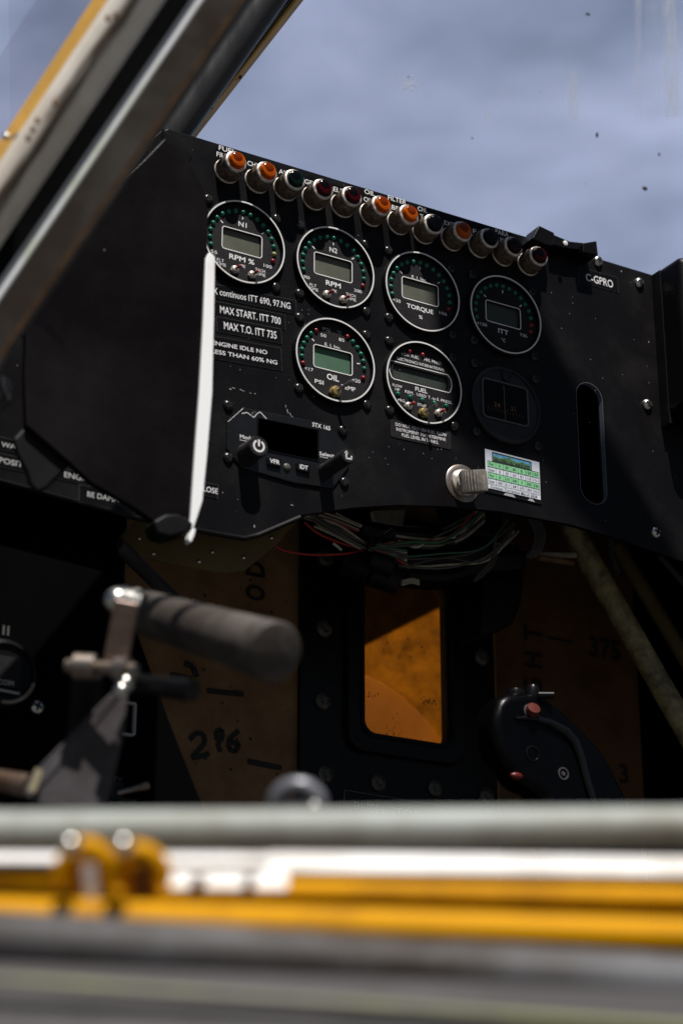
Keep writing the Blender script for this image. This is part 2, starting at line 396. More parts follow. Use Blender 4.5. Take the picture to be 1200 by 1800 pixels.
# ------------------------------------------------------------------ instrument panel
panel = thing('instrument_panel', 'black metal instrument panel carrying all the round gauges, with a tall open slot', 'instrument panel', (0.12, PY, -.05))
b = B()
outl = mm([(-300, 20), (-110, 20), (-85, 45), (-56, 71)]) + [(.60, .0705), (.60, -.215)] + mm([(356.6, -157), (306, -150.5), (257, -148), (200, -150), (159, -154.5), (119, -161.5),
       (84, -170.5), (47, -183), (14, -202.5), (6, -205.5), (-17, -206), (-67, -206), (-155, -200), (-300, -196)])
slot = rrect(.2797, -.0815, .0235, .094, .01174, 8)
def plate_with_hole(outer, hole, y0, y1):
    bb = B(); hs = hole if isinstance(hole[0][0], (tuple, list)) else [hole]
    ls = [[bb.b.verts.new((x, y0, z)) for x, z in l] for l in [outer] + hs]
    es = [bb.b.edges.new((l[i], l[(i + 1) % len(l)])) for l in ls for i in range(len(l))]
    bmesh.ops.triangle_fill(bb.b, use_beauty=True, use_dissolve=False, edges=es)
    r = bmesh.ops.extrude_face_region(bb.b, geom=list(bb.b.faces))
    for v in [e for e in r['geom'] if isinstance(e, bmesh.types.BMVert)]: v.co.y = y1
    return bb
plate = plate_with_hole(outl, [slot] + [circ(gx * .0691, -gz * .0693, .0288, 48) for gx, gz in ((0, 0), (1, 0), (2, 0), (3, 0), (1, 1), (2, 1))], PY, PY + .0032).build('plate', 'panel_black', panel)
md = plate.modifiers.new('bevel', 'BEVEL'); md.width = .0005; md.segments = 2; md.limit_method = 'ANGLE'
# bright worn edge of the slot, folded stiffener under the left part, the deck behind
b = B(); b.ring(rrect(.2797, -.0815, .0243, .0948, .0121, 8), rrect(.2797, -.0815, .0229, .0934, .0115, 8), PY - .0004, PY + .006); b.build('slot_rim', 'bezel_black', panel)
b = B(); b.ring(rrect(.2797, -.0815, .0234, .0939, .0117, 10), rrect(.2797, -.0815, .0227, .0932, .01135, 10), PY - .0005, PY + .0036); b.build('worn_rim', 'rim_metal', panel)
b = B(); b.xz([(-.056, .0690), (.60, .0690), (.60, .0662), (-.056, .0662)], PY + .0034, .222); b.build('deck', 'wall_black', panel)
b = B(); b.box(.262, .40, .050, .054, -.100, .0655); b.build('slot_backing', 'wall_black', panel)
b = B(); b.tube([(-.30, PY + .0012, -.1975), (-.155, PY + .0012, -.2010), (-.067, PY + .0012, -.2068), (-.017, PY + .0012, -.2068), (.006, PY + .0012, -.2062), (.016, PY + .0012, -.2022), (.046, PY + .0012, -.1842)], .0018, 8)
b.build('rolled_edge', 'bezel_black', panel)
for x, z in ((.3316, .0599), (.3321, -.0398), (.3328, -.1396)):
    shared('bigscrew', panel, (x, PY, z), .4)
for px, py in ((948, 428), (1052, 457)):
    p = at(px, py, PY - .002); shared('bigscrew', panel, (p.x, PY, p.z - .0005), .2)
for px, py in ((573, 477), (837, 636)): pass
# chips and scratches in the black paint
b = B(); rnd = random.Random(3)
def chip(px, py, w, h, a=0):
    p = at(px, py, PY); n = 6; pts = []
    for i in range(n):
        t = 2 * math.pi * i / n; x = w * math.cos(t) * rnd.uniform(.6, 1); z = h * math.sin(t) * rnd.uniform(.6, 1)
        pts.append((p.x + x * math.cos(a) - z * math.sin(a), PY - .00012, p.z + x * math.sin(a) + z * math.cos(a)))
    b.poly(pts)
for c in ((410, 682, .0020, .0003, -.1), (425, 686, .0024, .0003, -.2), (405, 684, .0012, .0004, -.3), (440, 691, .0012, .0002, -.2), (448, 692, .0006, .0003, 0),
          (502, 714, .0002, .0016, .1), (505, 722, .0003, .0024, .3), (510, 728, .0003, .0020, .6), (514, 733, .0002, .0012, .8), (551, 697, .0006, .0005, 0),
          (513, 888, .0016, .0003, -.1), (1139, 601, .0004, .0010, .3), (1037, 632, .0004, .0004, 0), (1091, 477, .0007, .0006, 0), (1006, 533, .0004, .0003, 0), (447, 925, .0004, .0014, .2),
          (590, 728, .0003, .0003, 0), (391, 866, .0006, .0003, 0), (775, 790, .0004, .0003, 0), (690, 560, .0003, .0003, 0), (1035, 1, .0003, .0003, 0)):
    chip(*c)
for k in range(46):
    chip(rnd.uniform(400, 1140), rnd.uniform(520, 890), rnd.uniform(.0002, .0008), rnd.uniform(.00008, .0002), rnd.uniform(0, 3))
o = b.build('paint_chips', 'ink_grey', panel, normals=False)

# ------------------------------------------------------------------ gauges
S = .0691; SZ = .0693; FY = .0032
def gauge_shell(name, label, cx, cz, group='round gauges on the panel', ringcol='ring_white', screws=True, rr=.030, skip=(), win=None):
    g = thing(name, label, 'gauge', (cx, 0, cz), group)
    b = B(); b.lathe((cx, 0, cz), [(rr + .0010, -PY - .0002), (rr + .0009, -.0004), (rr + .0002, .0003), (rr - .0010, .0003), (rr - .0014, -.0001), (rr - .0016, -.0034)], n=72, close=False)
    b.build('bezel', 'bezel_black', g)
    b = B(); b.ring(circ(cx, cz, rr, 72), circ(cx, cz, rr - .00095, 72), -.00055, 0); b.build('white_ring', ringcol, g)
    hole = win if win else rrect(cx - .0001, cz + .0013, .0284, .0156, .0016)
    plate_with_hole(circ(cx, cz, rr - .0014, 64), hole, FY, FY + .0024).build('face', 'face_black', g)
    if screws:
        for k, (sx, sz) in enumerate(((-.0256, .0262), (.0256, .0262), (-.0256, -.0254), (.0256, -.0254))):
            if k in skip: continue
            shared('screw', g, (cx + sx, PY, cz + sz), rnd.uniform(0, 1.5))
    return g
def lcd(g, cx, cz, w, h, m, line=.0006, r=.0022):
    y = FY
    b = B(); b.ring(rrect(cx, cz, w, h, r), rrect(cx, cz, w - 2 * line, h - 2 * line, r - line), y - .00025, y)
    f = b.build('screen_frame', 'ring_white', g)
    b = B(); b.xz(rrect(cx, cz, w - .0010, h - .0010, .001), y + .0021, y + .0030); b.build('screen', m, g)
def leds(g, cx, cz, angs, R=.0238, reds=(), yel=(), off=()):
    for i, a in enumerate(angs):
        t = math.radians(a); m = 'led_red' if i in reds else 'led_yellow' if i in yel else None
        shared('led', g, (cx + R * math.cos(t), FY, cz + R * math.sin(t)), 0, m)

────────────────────

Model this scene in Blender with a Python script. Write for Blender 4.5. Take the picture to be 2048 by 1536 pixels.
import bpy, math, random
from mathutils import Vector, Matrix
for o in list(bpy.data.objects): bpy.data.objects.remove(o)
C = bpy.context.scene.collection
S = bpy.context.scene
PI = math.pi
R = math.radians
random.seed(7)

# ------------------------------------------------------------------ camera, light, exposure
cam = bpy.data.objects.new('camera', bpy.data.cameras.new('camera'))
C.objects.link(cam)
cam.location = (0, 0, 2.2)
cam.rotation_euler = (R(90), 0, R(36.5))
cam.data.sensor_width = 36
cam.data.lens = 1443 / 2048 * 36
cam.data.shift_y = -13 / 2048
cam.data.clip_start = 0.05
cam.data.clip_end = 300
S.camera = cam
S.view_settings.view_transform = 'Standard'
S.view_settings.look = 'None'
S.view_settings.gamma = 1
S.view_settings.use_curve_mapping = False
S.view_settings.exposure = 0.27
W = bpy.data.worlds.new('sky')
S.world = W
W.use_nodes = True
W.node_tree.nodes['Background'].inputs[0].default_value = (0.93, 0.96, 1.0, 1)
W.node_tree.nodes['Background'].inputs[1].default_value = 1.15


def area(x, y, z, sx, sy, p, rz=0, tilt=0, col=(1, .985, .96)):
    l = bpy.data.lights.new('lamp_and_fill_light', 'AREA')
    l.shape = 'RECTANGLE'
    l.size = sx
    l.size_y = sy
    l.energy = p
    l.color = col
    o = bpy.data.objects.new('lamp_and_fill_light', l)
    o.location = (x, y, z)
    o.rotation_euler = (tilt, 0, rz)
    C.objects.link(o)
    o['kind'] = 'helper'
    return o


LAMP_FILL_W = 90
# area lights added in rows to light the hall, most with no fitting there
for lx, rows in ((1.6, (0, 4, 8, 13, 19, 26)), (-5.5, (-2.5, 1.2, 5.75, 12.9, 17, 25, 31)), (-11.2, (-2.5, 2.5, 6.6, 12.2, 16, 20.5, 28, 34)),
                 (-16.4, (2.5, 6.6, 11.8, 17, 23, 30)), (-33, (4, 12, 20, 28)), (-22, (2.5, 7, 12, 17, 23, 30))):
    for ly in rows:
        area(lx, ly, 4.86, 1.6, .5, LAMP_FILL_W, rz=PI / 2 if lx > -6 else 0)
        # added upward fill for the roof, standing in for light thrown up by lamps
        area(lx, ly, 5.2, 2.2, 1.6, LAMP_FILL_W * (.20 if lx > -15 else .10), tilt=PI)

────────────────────

Exercise: Quote word for word the lines from the line holding "Model this scene" through the line holding "random.seed(7)"; include both of those lines and add nothing.

Solution to the problem:
Model this scene in Blender with a Python script. Write for Blender 4.5. Take the picture to be 2048 by 1536 pixels.
import bpy, math, random
from mathutils import Vector, Matrix
for o in list(bpy.data.objects): bpy.data.objects.remove(o)
C = bpy.context.scene.collection
S = bpy.context.scene
PI = math.pi
R = math.radians
random.seed(7)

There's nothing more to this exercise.